■ GOAL OF THE EXERCISE: Reproduce, please, only the lines from the first line below to the line containing "S.camera = cam", inclusive.

■ PROVIDED MATERIAL:

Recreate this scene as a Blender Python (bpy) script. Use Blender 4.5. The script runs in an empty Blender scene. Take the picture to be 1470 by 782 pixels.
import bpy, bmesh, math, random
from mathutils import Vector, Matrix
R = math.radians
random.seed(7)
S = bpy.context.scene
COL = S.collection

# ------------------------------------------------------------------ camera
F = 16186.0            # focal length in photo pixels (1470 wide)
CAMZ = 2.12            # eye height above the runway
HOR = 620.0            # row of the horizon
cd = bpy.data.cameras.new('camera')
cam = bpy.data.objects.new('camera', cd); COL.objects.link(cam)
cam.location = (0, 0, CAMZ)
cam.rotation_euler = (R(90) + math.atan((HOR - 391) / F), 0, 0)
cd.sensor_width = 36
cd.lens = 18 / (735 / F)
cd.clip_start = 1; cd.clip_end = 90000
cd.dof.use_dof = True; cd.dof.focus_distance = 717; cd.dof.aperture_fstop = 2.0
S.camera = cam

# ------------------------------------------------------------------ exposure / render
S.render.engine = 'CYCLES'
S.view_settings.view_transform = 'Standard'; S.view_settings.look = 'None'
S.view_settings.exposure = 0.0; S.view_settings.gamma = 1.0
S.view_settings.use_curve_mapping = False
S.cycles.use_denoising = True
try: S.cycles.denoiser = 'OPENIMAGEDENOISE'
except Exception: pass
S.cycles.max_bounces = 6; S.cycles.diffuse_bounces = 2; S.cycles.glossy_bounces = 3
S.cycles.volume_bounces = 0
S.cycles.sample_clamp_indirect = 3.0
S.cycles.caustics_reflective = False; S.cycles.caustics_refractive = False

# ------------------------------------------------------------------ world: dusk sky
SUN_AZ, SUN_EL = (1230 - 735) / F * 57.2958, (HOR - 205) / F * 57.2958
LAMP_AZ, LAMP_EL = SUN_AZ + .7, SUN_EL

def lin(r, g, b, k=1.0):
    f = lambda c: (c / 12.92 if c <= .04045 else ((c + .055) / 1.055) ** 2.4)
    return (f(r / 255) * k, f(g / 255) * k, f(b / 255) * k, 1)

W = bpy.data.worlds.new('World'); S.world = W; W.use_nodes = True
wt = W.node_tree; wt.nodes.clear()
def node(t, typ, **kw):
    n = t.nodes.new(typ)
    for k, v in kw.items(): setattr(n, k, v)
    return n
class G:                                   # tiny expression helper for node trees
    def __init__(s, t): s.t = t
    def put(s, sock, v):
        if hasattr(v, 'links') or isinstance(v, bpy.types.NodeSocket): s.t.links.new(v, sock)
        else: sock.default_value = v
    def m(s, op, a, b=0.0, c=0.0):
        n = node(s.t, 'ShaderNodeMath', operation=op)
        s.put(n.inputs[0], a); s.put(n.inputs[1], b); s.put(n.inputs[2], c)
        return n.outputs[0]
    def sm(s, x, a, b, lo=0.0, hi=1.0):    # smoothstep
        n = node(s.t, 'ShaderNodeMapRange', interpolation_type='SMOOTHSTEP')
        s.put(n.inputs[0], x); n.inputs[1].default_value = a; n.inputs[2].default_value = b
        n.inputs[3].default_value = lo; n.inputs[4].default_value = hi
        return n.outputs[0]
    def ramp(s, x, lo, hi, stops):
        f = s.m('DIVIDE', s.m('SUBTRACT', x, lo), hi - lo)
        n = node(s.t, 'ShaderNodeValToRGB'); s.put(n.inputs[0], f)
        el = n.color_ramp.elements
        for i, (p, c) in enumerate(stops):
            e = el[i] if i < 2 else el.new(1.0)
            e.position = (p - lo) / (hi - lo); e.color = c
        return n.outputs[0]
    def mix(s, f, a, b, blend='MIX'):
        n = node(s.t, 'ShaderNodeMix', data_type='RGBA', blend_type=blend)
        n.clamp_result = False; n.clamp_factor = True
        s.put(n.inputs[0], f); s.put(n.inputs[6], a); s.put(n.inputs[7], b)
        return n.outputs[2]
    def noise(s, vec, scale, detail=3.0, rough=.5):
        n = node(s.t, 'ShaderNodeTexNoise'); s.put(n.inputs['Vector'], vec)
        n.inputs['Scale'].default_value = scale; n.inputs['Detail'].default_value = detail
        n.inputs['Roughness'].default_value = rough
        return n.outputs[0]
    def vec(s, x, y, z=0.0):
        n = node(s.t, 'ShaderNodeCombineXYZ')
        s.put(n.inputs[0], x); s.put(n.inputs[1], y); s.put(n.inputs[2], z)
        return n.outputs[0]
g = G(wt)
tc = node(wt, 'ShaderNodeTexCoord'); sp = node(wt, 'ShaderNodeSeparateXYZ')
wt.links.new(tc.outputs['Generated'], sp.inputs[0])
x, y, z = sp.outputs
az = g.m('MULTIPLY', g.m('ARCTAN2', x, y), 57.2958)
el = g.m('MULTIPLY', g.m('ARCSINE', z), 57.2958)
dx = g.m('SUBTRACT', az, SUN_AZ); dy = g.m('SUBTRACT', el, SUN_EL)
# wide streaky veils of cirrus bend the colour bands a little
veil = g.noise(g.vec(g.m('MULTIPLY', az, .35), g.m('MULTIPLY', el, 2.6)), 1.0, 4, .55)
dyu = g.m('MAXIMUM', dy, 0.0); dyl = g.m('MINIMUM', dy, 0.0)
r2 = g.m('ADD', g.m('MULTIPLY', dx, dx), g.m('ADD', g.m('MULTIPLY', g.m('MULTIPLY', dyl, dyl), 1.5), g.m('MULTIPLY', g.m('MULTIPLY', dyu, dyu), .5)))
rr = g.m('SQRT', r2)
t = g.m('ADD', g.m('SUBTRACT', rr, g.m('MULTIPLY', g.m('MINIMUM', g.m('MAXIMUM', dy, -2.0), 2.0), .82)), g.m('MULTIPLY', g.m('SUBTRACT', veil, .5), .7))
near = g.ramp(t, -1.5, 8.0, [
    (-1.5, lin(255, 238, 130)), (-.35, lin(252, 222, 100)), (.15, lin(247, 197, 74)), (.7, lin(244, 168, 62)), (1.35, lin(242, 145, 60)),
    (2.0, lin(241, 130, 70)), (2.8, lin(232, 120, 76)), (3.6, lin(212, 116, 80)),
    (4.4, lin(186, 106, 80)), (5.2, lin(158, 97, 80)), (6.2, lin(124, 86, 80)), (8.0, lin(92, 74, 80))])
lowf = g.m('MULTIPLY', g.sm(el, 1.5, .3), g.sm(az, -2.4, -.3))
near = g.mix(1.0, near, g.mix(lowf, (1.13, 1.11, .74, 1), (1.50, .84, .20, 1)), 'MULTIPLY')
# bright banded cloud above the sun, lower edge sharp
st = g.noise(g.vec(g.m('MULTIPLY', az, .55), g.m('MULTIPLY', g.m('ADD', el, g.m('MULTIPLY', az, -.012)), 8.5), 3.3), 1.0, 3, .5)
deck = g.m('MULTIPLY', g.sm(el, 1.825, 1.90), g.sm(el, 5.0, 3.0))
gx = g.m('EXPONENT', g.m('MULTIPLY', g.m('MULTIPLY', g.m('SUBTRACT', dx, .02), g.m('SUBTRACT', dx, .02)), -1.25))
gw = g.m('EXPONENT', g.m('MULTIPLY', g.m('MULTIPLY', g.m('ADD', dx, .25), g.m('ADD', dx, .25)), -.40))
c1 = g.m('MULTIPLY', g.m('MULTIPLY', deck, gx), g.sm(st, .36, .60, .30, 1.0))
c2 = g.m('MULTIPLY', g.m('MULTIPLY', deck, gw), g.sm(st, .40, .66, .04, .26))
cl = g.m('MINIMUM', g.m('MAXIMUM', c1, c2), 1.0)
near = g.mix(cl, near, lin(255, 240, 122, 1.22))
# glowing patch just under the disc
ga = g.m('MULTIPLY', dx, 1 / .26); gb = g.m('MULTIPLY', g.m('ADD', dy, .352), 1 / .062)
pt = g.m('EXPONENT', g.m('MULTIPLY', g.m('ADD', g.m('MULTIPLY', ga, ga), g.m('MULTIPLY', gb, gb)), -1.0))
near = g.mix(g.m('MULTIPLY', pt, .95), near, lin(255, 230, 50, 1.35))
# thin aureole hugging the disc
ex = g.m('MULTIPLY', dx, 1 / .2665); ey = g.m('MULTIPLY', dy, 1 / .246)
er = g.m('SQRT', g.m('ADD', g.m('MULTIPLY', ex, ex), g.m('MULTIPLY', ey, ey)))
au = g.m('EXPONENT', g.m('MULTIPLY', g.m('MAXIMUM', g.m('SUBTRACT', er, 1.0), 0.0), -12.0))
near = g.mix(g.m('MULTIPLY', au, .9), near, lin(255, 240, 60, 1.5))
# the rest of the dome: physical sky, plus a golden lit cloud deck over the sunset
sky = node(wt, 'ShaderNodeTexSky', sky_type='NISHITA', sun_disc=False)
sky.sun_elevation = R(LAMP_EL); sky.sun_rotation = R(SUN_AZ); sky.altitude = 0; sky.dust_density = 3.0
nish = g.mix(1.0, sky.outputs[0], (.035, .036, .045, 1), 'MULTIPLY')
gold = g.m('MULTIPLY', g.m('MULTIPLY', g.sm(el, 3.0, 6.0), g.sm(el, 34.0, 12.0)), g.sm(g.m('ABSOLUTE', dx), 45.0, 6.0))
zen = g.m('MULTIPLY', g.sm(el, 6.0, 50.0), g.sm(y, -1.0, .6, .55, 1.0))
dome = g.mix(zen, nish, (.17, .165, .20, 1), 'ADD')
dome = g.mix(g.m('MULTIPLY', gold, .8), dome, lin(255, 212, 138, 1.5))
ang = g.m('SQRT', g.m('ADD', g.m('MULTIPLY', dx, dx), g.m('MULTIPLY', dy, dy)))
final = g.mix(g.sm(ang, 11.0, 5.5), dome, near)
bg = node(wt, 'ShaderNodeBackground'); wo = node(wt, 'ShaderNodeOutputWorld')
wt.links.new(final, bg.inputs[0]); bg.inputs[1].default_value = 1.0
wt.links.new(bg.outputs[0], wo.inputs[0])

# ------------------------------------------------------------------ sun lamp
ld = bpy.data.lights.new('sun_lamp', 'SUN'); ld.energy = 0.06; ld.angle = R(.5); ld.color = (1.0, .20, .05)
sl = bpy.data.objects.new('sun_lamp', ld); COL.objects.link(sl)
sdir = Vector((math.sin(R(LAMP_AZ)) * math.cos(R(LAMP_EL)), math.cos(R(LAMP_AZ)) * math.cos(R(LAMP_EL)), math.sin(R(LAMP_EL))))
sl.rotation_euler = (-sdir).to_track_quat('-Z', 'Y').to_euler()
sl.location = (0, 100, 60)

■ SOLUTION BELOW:
Recreate this scene as a Blender Python (bpy) script. Use Blender 4.5. The script runs in an empty Blender scene. Take the picture to be 1470 by 782 pixels.
import bpy, bmesh, math, random
from mathutils import Vector, Matrix
R = math.radians
random.seed(7)
S = bpy.context.scene
COL = S.collection

# ------------------------------------------------------------------ camera
F = 16186.0            # focal length in photo pixels (1470 wide)
CAMZ = 2.12            # eye height above the runway
HOR = 620.0            # row of the horizon
cd = bpy.data.cameras.new('camera')
cam = bpy.data.objects.new('camera', cd); COL.objects.link(cam)
cam.location = (0, 0, CAMZ)
cam.rotation_euler = (R(90) + math.atan((HOR - 391) / F), 0, 0)
cd.sensor_width = 36
cd.lens = 18 / (735 / F)
cd.clip_start = 1; cd.clip_end = 90000
cd.dof.use_dof = True; cd.dof.focus_distance = 717; cd.dof.aperture_fstop = 2.0
S.camera = cam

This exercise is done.